Marlene Monteiro Freitas intoxica-nos mais uma vez
Mal — Embriaguez Divina, que por estes dias se mostra na Culturgest e que em Outubro será, no Teatro Municipal do Porto, a cereja no topo de dez dias de programação dedicada a Marlene Monteiro Freitas, é a nova peça da coreógrafa que em 2018 ganhou o Leão de Prata de Veneza. Poderosa articulação do que talvez não seja articulável a não ser na sua prodigiosa cabeça (Georges Bataille e Mahmoud Darwish, O Lago dos Cisnes e Jesus Christ Superstar, tudo debaixo da nuvem negra do conflito israelo-palestiniano…) é mais um salto em frente numa obra fulgurante que ainda não festejámos suficientemente.
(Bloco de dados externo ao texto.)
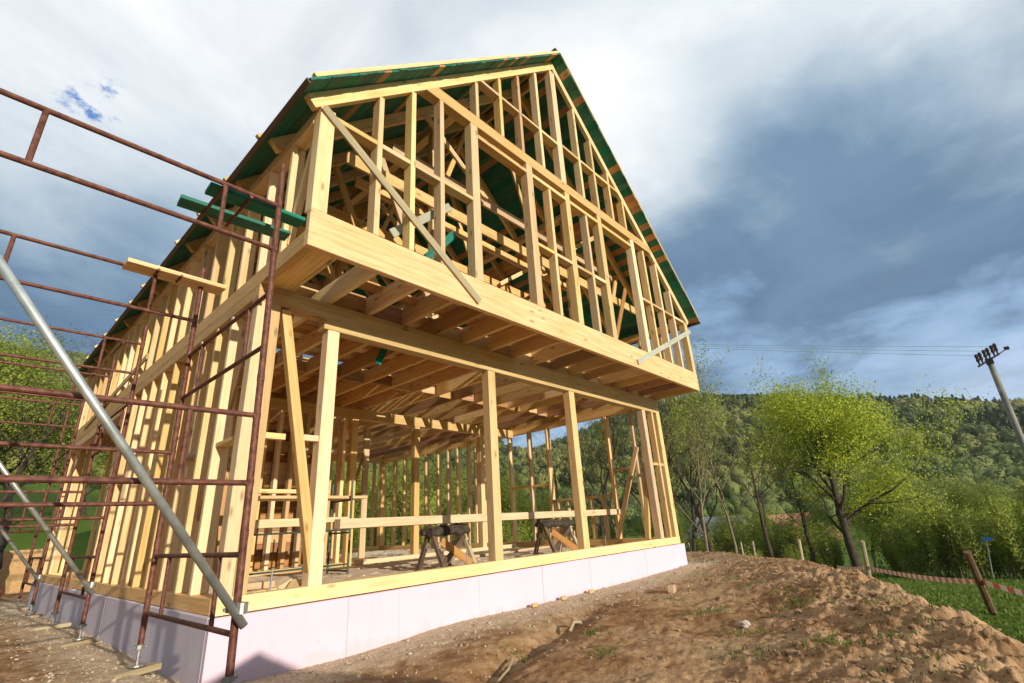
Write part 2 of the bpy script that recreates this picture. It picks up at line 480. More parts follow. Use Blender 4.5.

Vão-se passando os anos e Marlene Monteiro Freitas ainda não está convencida de que testemunhar sobre os espectáculos que dão cada vez mais cabeça e cada vez mais corpo ao seu prodigioso mundo coreográfico seja assim tão útil para que quem está de fora possa desbravá-los. É verdade que tudo o que disser acabará por ser usado não a favor, mas contra eles: contra a inclinação natural que têm, porque é a inclinação natural dela (cabeça e corpo nem sempre compatíveis um com o outro, como nas criaturas metade animal, metade homem das mitologias, mas sempre dispostos à próxima mise en abyme), para a proliferação e para o excesso, para o paradoxo e para o contágio, para a metamorfose e para a reencarnação, para tudo e para o seu contrário.